The Basics of Geothermal Heating Systems

September 4, 2014

What would you say to an HVAC system that doesn’t take up space in your home, will keep your home comfortable all year round, uses very little electricity and has been around for over sixty years? Most people wouldn’t be able to name such a system. Even fewer would think something like this exists. Yet many custom homeowners are enjoying geothermal HVAC. Here are the basics of geothermal heating systems:

What is a Geothermal Heating System?

Geothermal HVAC uses the steady ground temperature to heat your home during the winter, cool your home during the summer, and provide hot water for daily uses. While outdoor weather temperatures fluctuate constantly, underground temperatures will stay a normal temperature from 45-degrees Fahrenheit to 75-degrees Fahrenheit depending on your latitude.

Geothermal HVAC systems consist of a heat pump and a loop system (closed-loop or open loop). The heat pump and adjoining ductwork become placed inside your home while the loop system is filled with water or an antifreeze solution and buried underground. Some geothermal systems can also be placed in water such as a pond or lake, or where there is a natural aquifer.

How Does The Geothermal HVAC System Work?

Geothermal heat pumps work like regular heat pumps, using high-pressure refrigerant to capture and move heat between the indoor area and the outdoor area. However, while your normal heating system gets its heat – or gets rid of its heat – from the outside air, geothermal heating systems transfer heat through its system which is buried in the ground. If you go deep enough, after all, the earth’s temperature is a steady 50 degrees, regardless of the temperature on the surface. Thus, you always have a way to pull heat into your home or dump it into the earth.

When you want to cool your home during the summer, the geothermal HVAC system draws the heat out of the rooms.

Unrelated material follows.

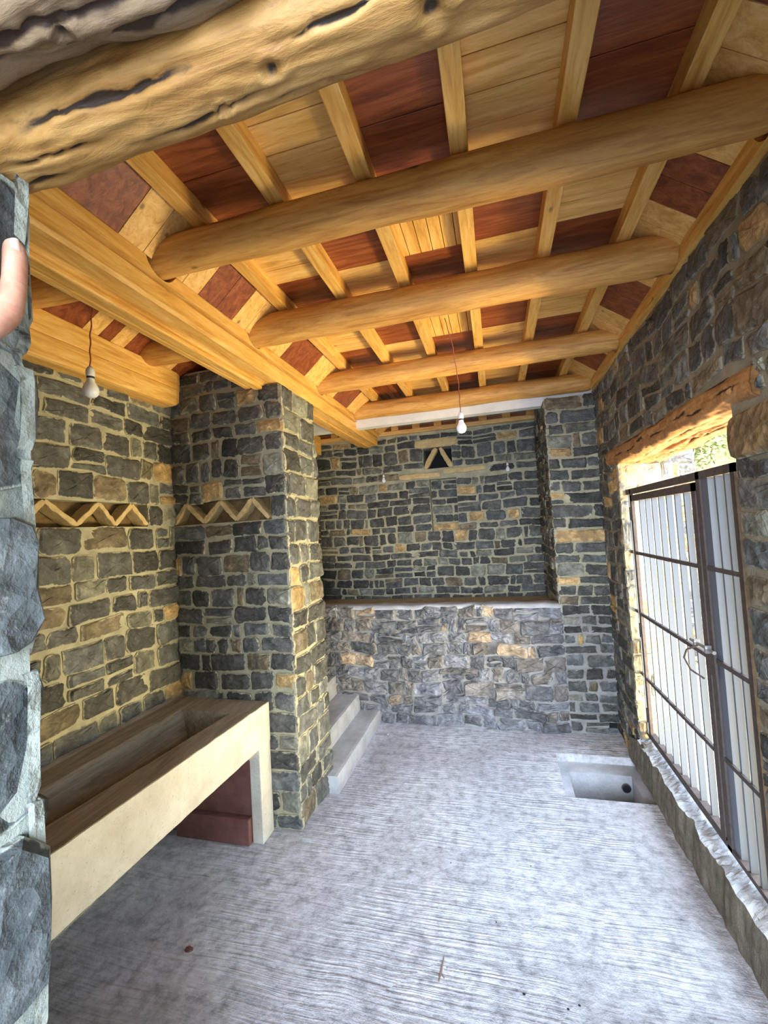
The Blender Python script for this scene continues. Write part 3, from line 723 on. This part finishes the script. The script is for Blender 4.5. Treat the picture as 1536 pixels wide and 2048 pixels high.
# ------------------------------------------------------------------ long trough on the left
tr = thing('plastered_trough', 'long cream plastered trough with brown rim along the left wall', 'trough', (-1.75, 1.4, 0))
yA, yB = .50, YP-.025
fx = lambda y: -1.515 + (-1.402+1.515)*(y-yA)/(yB-yA)
ix = lambda y: -1.72 + (-1.535+1.72)*(y-yA)/(yB-yA)
wx = lambda y: -1.90 + .04*(y-yA)/(yB-yA)
mb = MB(); n = 60
def shell(pr, n, y0, y1, mat_, name, nz=.0025, sm=False, bev=0):
    mb = MB(); vs = []; fs = []
    for j in range(n+1):
        y = y0+(y1-y0)*j/n; P = pr(y); K = len(P)
        for i, (a, b_) in enumerate(P): vs.append((a+nz*noise.noise(Vector((y*13, i, 0))), y, b_+nz*noise.noise(Vector((y*15, i, 5)))))
    for j in range(n):
        for k in range(K): fs.append((j*K+k, j*K+(k+1) % K, (j+1)*K+(k+1) % K, (j+1)*K+k))
    fs += [tuple(range(K)), tuple(n*K+k for k in range(K))]
    mb.add(vs, fs); return fixn(obj(name, mb, mat_, tr, sm, bev))
ZT, ZB = .758, .545
zb = lambda y: .472 + .033*(y-yA)
shell(lambda y: [(fx(y), zb(y)), (fx(y), ZT-.002), (fx(y)-.02, ZT-.002), (fx(y)-.02, zb(y))], n, yA, yB, 'trough', 'front_panel')
shell(lambda y: [(fx(y)-.018, .56), (fx(y)-.004, ZT), (ix(y)+.01, ZT), (ix(y), ZT-.012), (ix(y)-.004, .54), (fx(y)-.018, .54)], n, yA, yB, 'trough_rim', 'front_rim')
shell(lambda y: [(XL+.0, .50), (XL, ZT+.03), (XL+.03, ZT+.012), (wx(y)-.015, ZT+.004), (wx(y), ZT-.012), (wx(y)+.045, .50)], n, yA, yB, 'trough_rim', 'wall_side_rim')
yE = 2.185
shell(lambda y: [(XL+.03, .50), (XL+.03, ZT+.004), (fx(y)-.022, ZT-.001), (fx(y)-.022, .50)], 8, yE, yB, 'trough_rim', 'end_rim')
shell(lambda y: [(XL, .53), (XL, .56), (fx(y)-.03, .56), (fx(y)-.03, .53)], 10, yA, yB, 'concrete', 'trough_bottom')
# end support: pale post, red-brown painted wall with a projecting foot
mb = MB(); mb.box((-1.475, 2.245, 0), (-1.405, YP-.022, .56)); obj('post', mb, 'trough', tr, bevel=.006)
mb = MB(); mb.box((XL+.01, 2.26, 0), (-1.47, YP-.022, .51)); obj('end_wall', mb, 'redbrown', tr, bevel=.003)
mb = MB(); mb.box((-1.97, 2.215, 0), (-1.478, 2.262, .145)); obj('foot', mb, 'redbrown', tr, bevel=.006)
mb = MB(); mb.box((-1.50, .5, 0), (-1.44, .62, .56)); obj('post', mb, 'trough', tr, bevel=.006)

# ------------------------------------------------------------------ pit in the floor
pit = thing('drain_pit', 'square concrete pit sunk in the floor beside the gate wall, with a pipe hole', 'pit', (.58, 3.23, -.42))
mb = MB(); zs = -.055; hx0, hx1, hy0, hy1 = .375, .785, 3.0, 3.36
mb.box((PX0-.03, PY0-.03, -.46), (hx0, PY1+.03, zs)); mb.box((hx1, PY0-.03, -.46), (PX1+.05, PY1+.03, zs))
mb.box((hx0, PY0-.03, -.46), (hx1, hy0, zs)); mb.box((hx0, hy1, -.46), (hx1, PY1+.03, zs)); mb.box((hx0, hy0, -.46), (hx1, hy1, -.42))
obj('basin', mb, 'concrete', pit)
mb = MB(); mb.tube([(.745, hy1-.012, -.135), (.745, hy1+.03, -.135)], .030, 24); obj('pipe', mb, M['rust'], pit)
mb = MB(); mb.tube([(.745, hy1-.0135, -.135), (.745, hy1-.0125, -.135)], .025, 24); obj('pipe_mouth', mb, 'dark', pit)  # black disc painted as the shade inside the pipe

# ------------------------------------------------------------------ steel gate
XG = .905
gate = thing('metal_gate', 'grey steel bar gate with rusty frame set in the opening of the right wall', 'gate', (XG, 2.6, .225))
GY0, GY1, GZ0, GZ1 = 1.92, 3.42, .262, 1.928
GZR = (1.497, 1.09, .665)
mb = MB()
mb.box((XG-.018, GY0, GZ1-.035), (XG+.018, GY1, GZ1)); mb.box((XG-.018, GY0, GZ0), (XG+.018, GY1, GZ0+.022))
mb.box((XG-.018, GY0, GZ0), (XG+.018, GY0+.03, GZ1)); mb.box((XG-.018, GY1-.03, GZ0), (XG, GY1, GZ1))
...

It will disperse the heat into the ground or use the hot air to heat the water in your hot water tank (based on the system you have). When you want to heat your home during the winter, the underground loops absorb heat from the ground into the water or antifreeze mixture. Then the indoor heat pump compresses the heat to an even higher temperature to disperse it through ductwork in your home.

Geothermal systems are useful and in many ways superior to their more common counterparts for a number of reasons. They do not produce noxious fumes and generally speaking, your home will smell fresher and cleaner for not having to deal with the chemicals that most heating and cooling systems entail. You will not have the noise pollution that often accompanies more complex environmental temperature control systems, either. Instead, you’re free to enjoy your comfortable, temperature-controlled home without any of these inconveniences.

Custom Homes Taking Advantage of Geothermal Heating Systems

When installed correctly by a qualified contractor and HVAC installer, these geothermal heating and cooling systems can last a lifetime. The HVAC system uses very little electricity to operate the heat pump, runs quietly, requires little maintenance and emits no greenhouse gases. For people interested in building a new home and have the sufficient amount of land, getting a geothermal HVAC system should be considered. You will be making a cost-effective choice while enjoying a more controlled air temperature inside your home no matter what the temperature is outside.